Нiч яка мicячна, зоряна, ясная, Видно, хоч голки збирай. Вийди, коханая, працею зморена, Хоч на хвилиночку в гай.

Вообще-то слово «Украина» всегда вызывало у меня чувство романтического умиления. И дед родился под Полтавой, и «Вечера на хуторе…» были моей любимой книжкой, и Киев казался советским Парижем, и Наталия Ужвий гениально играла Юлию в «Последней жертве» Островского, и не было на свете места лучше Коктебеля под Феодосией, разве только Новый Свет над Судаком. Да что говорить.

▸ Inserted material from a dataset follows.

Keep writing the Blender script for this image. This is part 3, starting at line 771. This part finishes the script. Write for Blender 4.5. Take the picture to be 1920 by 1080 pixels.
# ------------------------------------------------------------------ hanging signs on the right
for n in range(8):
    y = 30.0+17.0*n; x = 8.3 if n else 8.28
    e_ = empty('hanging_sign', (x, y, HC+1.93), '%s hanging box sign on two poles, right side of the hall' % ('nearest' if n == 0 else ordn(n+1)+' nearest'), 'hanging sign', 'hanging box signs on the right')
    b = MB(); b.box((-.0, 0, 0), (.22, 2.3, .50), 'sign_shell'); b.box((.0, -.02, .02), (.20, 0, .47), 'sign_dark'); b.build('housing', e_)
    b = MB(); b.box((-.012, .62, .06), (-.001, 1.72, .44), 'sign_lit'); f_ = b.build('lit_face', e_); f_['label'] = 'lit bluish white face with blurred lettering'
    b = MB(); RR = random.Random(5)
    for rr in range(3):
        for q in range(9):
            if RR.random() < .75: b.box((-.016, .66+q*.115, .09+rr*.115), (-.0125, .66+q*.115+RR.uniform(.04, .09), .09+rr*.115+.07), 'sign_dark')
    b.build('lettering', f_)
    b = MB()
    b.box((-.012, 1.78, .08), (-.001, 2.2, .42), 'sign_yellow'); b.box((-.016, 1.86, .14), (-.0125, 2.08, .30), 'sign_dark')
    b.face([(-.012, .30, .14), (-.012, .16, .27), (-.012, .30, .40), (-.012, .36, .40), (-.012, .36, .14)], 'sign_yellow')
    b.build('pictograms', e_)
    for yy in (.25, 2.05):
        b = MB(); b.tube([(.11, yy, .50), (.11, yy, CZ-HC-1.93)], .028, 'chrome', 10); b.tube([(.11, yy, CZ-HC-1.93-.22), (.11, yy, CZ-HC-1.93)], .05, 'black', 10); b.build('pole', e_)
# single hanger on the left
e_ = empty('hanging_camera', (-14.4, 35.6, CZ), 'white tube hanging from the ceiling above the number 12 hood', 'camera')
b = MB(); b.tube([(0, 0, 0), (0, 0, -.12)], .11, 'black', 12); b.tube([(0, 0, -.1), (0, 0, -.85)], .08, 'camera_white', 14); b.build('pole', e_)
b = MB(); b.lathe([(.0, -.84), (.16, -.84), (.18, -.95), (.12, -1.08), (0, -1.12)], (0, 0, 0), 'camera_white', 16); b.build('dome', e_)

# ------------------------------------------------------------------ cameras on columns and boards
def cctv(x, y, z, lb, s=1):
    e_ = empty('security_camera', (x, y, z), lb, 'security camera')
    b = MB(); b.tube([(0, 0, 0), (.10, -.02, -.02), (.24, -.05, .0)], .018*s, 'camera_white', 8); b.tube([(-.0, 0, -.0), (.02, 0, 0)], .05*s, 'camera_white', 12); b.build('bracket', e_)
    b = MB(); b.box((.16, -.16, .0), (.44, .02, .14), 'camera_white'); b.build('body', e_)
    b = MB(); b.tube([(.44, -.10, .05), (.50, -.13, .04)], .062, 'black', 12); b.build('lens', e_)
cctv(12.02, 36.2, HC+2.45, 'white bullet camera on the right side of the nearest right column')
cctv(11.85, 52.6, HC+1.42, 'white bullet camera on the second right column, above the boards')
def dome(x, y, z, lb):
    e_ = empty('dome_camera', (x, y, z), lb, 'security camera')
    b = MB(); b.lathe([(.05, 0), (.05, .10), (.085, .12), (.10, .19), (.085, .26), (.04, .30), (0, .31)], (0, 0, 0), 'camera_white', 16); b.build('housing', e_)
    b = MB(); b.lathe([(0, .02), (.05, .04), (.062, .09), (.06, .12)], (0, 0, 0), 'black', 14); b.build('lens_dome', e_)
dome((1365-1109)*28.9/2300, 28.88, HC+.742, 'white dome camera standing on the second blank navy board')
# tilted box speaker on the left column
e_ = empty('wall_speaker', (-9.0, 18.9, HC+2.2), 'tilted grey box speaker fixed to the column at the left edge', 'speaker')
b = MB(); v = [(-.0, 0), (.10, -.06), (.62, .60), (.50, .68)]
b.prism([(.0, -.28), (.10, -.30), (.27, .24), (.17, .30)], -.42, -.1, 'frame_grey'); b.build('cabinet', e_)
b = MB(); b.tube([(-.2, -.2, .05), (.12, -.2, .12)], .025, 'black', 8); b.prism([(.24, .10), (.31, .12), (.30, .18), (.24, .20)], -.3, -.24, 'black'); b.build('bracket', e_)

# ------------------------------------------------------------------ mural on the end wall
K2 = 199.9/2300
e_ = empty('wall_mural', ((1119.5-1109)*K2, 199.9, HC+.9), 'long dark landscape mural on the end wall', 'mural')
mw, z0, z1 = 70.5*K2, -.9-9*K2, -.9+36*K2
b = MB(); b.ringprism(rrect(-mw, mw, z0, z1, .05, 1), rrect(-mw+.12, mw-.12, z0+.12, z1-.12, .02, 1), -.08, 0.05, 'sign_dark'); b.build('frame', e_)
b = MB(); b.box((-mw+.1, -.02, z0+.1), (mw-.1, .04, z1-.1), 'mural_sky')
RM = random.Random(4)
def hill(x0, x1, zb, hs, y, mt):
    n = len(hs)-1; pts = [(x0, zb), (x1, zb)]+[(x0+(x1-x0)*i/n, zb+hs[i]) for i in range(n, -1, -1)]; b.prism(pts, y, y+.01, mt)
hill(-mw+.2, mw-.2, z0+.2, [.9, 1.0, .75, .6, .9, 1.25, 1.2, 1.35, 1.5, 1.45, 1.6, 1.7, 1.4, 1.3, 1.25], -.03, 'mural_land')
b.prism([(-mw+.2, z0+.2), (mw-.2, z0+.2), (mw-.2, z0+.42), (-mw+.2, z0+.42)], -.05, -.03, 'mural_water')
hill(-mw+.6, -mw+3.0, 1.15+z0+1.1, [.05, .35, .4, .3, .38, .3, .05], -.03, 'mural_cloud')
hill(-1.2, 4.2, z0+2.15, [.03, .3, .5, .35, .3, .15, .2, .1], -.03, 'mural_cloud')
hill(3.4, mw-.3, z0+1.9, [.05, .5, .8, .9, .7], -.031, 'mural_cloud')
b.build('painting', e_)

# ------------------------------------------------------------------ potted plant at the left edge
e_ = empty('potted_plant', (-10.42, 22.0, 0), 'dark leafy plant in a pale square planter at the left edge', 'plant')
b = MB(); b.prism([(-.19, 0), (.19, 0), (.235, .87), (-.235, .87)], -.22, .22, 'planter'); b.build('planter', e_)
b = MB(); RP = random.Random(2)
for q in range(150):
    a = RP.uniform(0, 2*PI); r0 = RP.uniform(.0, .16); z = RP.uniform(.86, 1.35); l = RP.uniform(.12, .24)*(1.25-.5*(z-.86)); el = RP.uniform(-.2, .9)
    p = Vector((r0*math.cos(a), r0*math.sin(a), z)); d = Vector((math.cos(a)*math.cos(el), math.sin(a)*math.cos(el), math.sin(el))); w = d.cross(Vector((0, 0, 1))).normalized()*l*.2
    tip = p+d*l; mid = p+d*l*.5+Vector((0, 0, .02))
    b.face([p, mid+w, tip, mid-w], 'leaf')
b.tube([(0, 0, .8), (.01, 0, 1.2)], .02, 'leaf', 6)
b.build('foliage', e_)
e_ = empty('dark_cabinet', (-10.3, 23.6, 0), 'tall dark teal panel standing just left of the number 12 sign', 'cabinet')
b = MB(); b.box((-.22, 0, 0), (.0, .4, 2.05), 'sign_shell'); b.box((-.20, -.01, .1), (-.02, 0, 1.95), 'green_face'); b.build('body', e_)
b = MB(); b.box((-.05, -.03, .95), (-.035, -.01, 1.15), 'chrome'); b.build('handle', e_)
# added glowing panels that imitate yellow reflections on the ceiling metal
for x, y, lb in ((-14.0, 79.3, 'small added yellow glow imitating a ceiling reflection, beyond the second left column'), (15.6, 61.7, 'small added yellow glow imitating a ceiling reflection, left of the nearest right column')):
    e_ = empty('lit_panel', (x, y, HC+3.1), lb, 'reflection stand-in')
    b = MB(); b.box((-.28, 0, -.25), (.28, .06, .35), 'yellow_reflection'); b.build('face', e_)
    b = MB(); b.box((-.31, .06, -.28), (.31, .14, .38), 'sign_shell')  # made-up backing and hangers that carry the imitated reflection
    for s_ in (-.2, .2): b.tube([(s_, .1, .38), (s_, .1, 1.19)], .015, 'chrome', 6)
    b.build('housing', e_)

Когда мы возвратились в Москву, Левка пригласил меня в гости. Он жил с родителями в Немчиновке, в своем доме, темном и каком-то грустном, но все-таки уютном. Меня поили чаем, и Левкина мама очень настойчиво уговаривала меня подумать о душе, для чего обратиться к хорошим людям — баптистам. Они смиренны, набожны, заботятся друг о друге, собираются в молельном доме и хором поют псалмы. И мама, и отец Левки были свято убеждены, что Украину ждет счастливое, незалежное будущее и за него надо бороться. Они, конечно, были западенцы, но этого слова тогда еще никто вслух не произносил.

По-моему, Левка не совсем разделял убеждения своей мамы. Он интересовался сочинениями Бухарина и даже организовал какую-то (подпольную?) группу сокурсников, исповедовавших правильный марксизм — не то меньшевистский, не то уклонистский, не то ревизионистский. Они и меня туда звали, но особенно не настаивали, так что я уклонилась.

Левка умер рано, лет сорок тому назад. Ни он и никто из нас не дожил до реализации «красного проекта». Мы не построили коммунизм ни в одной, ни в другой и в никакой отдельно взятой стране. А баптистский проект в 2014 году получил украинскую реализацию. Набожный баптист, глава незалежной Украины, приказал бомбить украинские города.

И мировые СМИ толкуют мне про терроризм, про то, что ополченцы — это бандиты, хулиганы и отморозки. Но они-то у себя дома, в Донецке, а американский баптист — в Киеве. Настолько он набожный. Дважды два — все-таки четыре. Глядишь, и «красный проект» осуществится. В одной, отдельно взятой Америке.